> [Stated goal]: Repeat every line of the listing below exactly, minus the pictures.

> [Information shown]:
+ + + + +
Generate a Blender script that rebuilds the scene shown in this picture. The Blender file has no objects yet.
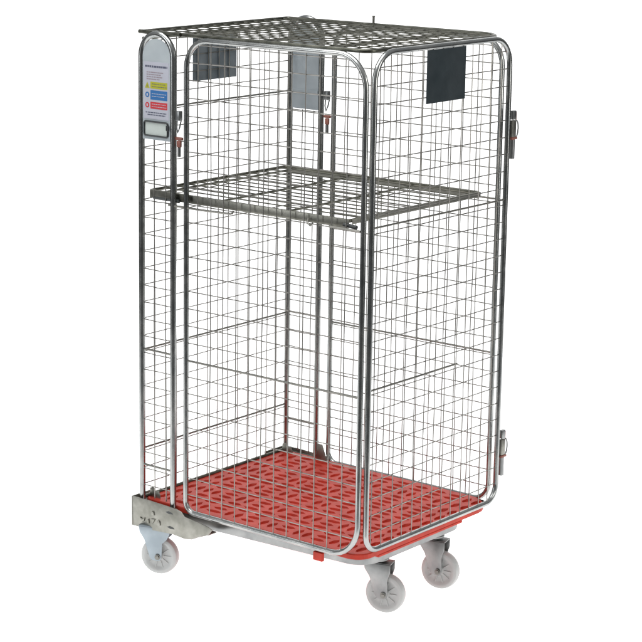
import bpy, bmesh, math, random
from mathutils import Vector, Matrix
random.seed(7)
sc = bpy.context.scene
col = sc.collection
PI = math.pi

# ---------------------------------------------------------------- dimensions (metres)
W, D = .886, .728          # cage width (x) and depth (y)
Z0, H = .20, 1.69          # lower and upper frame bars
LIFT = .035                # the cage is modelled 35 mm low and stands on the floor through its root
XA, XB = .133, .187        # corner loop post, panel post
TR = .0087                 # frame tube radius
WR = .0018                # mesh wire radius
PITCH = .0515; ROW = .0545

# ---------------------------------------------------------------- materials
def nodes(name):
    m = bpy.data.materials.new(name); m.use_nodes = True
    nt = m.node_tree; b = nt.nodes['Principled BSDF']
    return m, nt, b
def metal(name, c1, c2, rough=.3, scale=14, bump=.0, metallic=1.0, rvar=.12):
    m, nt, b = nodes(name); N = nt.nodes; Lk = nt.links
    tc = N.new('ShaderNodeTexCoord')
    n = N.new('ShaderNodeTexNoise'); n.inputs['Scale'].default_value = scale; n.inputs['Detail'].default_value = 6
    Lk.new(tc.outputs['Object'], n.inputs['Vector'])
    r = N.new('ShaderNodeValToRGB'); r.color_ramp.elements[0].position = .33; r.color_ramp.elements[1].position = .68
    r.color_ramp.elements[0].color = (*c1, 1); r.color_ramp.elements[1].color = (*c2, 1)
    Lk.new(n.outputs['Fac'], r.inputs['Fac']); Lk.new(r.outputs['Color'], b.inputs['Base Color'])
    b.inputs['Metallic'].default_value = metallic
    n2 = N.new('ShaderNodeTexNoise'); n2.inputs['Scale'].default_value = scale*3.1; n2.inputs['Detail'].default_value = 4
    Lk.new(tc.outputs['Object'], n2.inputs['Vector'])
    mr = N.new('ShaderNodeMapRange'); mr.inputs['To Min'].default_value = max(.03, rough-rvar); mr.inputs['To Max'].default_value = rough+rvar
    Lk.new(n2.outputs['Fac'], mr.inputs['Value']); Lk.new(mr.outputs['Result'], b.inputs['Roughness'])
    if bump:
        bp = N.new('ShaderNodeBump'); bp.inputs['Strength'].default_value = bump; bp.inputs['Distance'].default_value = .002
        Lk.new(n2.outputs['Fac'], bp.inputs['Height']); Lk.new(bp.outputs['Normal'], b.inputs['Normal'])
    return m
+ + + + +
> [Solution]:
Generate a Blender script that rebuilds the scene shown in this picture. The Blender file has no objects yet.
import bpy, bmesh, math, random
from mathutils import Vector, Matrix
random.seed(7)
sc = bpy.context.scene
col = sc.collection
PI = math.pi

# ---------------------------------------------------------------- dimensions (metres)
W, D = .886, .728          # cage width (x) and depth (y)
Z0, H = .20, 1.69          # lower and upper frame bars
LIFT = .035                # the cage is modelled 35 mm low and stands on the floor through its root
XA, XB = .133, .187        # corner loop post, panel post
TR = .0087                 # frame tube radius
WR = .0018                # mesh wire radius
PITCH = .0515; ROW = .0545

# ---------------------------------------------------------------- materials
def nodes(name):
    m = bpy.data.materials.new(name); m.use_nodes = True
    nt = m.node_tree; b = nt.nodes['Principled BSDF']
    return m, nt, b
def metal(name, c1, c2, rough=.3, scale=14, bump=.0, metallic=1.0, rvar=.12):
    m, nt, b = nodes(name); N = nt.nodes; Lk = nt.links
    tc = N.new('ShaderNodeTexCoord')
    n = N.new('ShaderNodeTexNoise'); n.inputs['Scale'].default_value = scale; n.inputs['Detail'].default_value = 6
    Lk.new(tc.outputs['Object'], n.inputs['Vector'])
    r = N.new('ShaderNodeValToRGB'); r.color_ramp.elements[0].position = .33; r.color_ramp.elements[1].position = .68
    r.color_ramp.elements[0].color = (*c1, 1); r.color_ramp.elements[1].color = (*c2, 1)
    Lk.new(n.outputs['Fac'], r.inputs['Fac']); Lk.new(r.outputs['Color'], b.inputs['Base Color'])
    b.inputs['Metallic'].default_value = metallic
    n2 = N.new('ShaderNodeTexNoise'); n2.inputs['Scale'].default_value = scale*3.1; n2.inputs['Detail'].default_value = 4
    Lk.new(tc.outputs['Object'], n2.inputs['Vector'])
    mr = N.new('ShaderNodeMapRange'); mr.inputs['To Min'].default_value = max(.03, rough-rvar); mr.inputs['To Max'].default_value = rough+rvar
    Lk.new(n2.outputs['Fac'], mr.inputs['Value']); Lk.new(mr.outputs['Result'], b.inputs['Roughness'])
    if bump:
        bp = N.new('ShaderNodeBump'); bp.inputs['Strength'].default_value = bump; bp.inputs['Distance'].default_value = .002
        Lk.new(n2.outputs['Fac'], bp.inputs['Height']); Lk.new(bp.outputs['Normal'], b.inputs['Normal'])
    return m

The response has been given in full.